Gernot Erler, ehemaliger Staatssekretär im Auswärtigen Amt, fragte Janukowitsch nach dessen Urteil über das EU-Programm der östlichen Partnerschaft. Der Präsident erinnerte sich an eine Kontroverse mit dem früheren EU-Kommissionspräsidenten Romano Prodi: Der hatte 2003 erklärt, die Ukraine habe keinerlei Perspektive der Integration in die EU. Darauf habe er - Janukowitsch - Prodi entgegengehalten: »Das entscheiden nicht Sie.« Das Programm der östlichen Partnerschaft sei aber nicht so, wie es sich die Ukraine wünsche. Sehr wohl wisse er: »Wir müssen Europa erst in der Ukraine aufbauen.« Und wenn jetzt an einem Assoziierungsabkommen gearbeitet werde, gehe es nicht darum, wann die Ukraine Mitglied der EU wird, aber eine Beitrittsperspektive müsse aufscheinen.
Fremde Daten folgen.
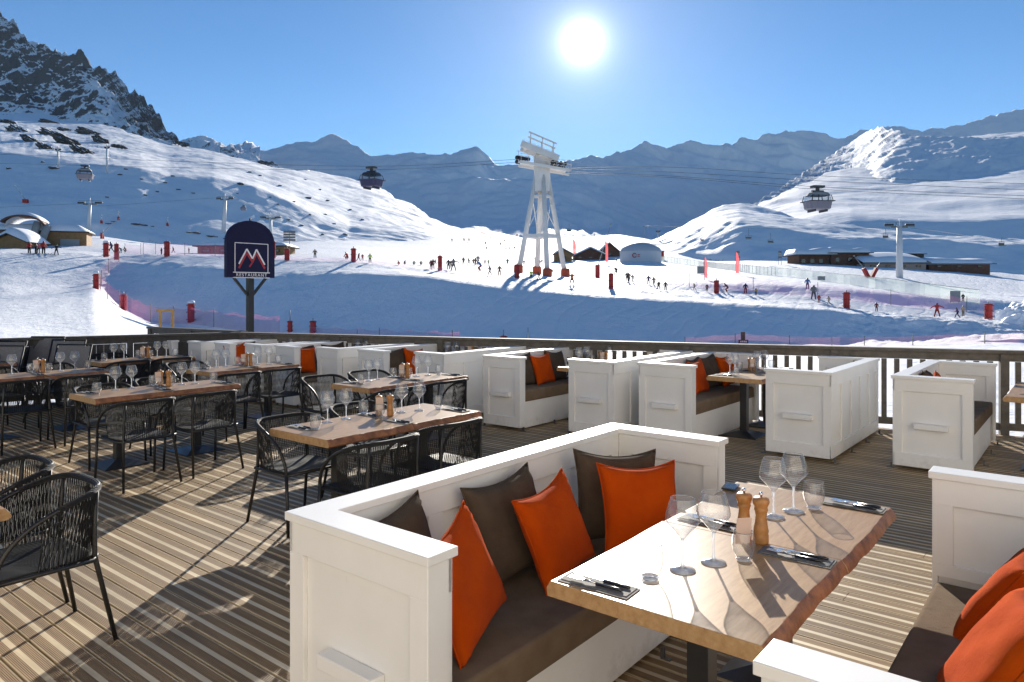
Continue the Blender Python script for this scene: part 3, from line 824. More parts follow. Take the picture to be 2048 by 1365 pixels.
bench('B5', 7.72, 9.85, 4.26, 0.68, 'R', 'white booth bench with brown seat and orange cushions left of the twin legged booth table')
bench('B4', 7.55, 9.7, 4.50, 0.66, 'L', 'white booth bench with a blank end, behind the foreground bench corner')
bench('B3', 7.30, 9.45, 6.36, 0.62, 'R', 'white booth bench with one orange cushion, right of the middle dining table')
bench('B2', 7.10, 9.25, 6.90, 0.56, 'L', 'white booth bench with long pale back behind the far end of the middle dining table')
bench('B1', 6.90, 9.05, 8.45, 0.56, 'R', 'white booth bench with brown cushions behind the middle table')
bench('B0', 6.75, 8.9, 8.74, 0.50, 'L', 'white booth bench with a bar handle, right of the orange cushion at left of centre')
bench('C', 6.58, 8.75, 10.08, 0.50, 'R', 'white booth bench with brown seat and upright orange cushion below the hanging board')
bench('D', 6.46, 8.6, 10.28, 0.48, 'L', 'white booth bench with plain back, left of the upright orange cushion')
bench('E', 6.32, 8.45, 11.44, 0.46, 'R', 'white booth bench with a half hidden orange cushion behind the pepper mill')
bench('Fb', 6.20, 8.35, 11.66, 0.44, 'L', 'second white booth bench from the left end of the back row')
bench('G', 6.06, 8.2, 12.86, 0.46, 'R', 'leftmost white booth bench of the back row, with a dark red cushion')

# ------------------------------------------------------------------ cushions
def pillow_mesh(name, mat, S=0.46, T=0.13, seed=0):
    n = 26
    mb = MB(); bm = mb.bm
    r = random.Random(seed)
    ph = [r.uniform(0, 6.28) for _ in range(6)]
    g = {}
    for side in (1, -1):
        for i in range(n + 1):
            for j in range(n + 1):
                a, b = 2 * i / n - 1, 2 * j / n - 1
                edge = max(abs(a), abs(b)) > 0.999
                if side == -1 and edge: g[(side, i, j)] = g[(1, i, j)]; continue
                # corners poke out, sides pull in
                k = 1 - 0.10 * (1 - a * a) * (b * b) ** 1.5
                k2 = 1 - 0.10 * (1 - b * b) * (a * a) ** 1.5
                x, z = a * k2 * S / 2, b * k * S / 2
                th = max(0.0, (1 - a ** 4) * (1 - b ** 4)) ** 0.55 * T / 2
                wr = 0.0014 * math.sin(9 * a + 5 * b + ph[0]) * (1 - a * a) + 0.0018 * math.sin(7 * b - 6 * a + ph[1]) * (1 - b * b)
                ra = math.hypot(abs(a) - 1, abs(b) - 1)
                wr += 0.007 * math.exp(-(ra / 0.42) ** 2) * math.sin(15 * math.atan2(1 - abs(b), 1 - abs(a) + 1e-3) + ph[2])
                y = side * (th + wr * (0 if edge else 1) * min(1, th / 0.02))
                # the top sags between the corners
                z -= 0.020 * max(0, b) * (1 - a * a)
                g[(side, i, j)] = bm.verts.new((x, y, z))
    for side in (1, -1):
        for i in range(n):
            for j in range(n):
                vs = [g[(side, i, j)], g[(side, i + 1, j)], g[(side, i + 1, j + 1)], g[(side, i, j + 1)]]
                if side == -1: vs.reverse()
                try: bm.faces.new(vs).smooth = True
                except ValueError: pass
    loop = [(0, j) for j in range(n)] + [(i, n) for i in range(n)] + [(n, n - j) for j in range(n)] + [(n - i, 0) for i in range(n + 1)]
    pp = MB(); pp.tube([g[(1, i, j)].co.copy() for i, j in loop], 0.0042, 5, caps=False)
    PIPES[name + str(seed)] = pp.mesh('piping', mat)
    me = mb.mesh(name, mat); me['pipe'] = name + str(seed)
    return me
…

Darin ist man sich in Kiew offenbar weitgehend einig: Erwartet wird ein Signal aus der EU. Doch die erweist sich als handlungsunfähig. Auch Angela Merkel ließ es gegenüber Janukowitsch am Montag beim allgemeinen Versprechen, Deutschland wolle die Ukraine bei der engeren Anbindung an die EU unterstützen.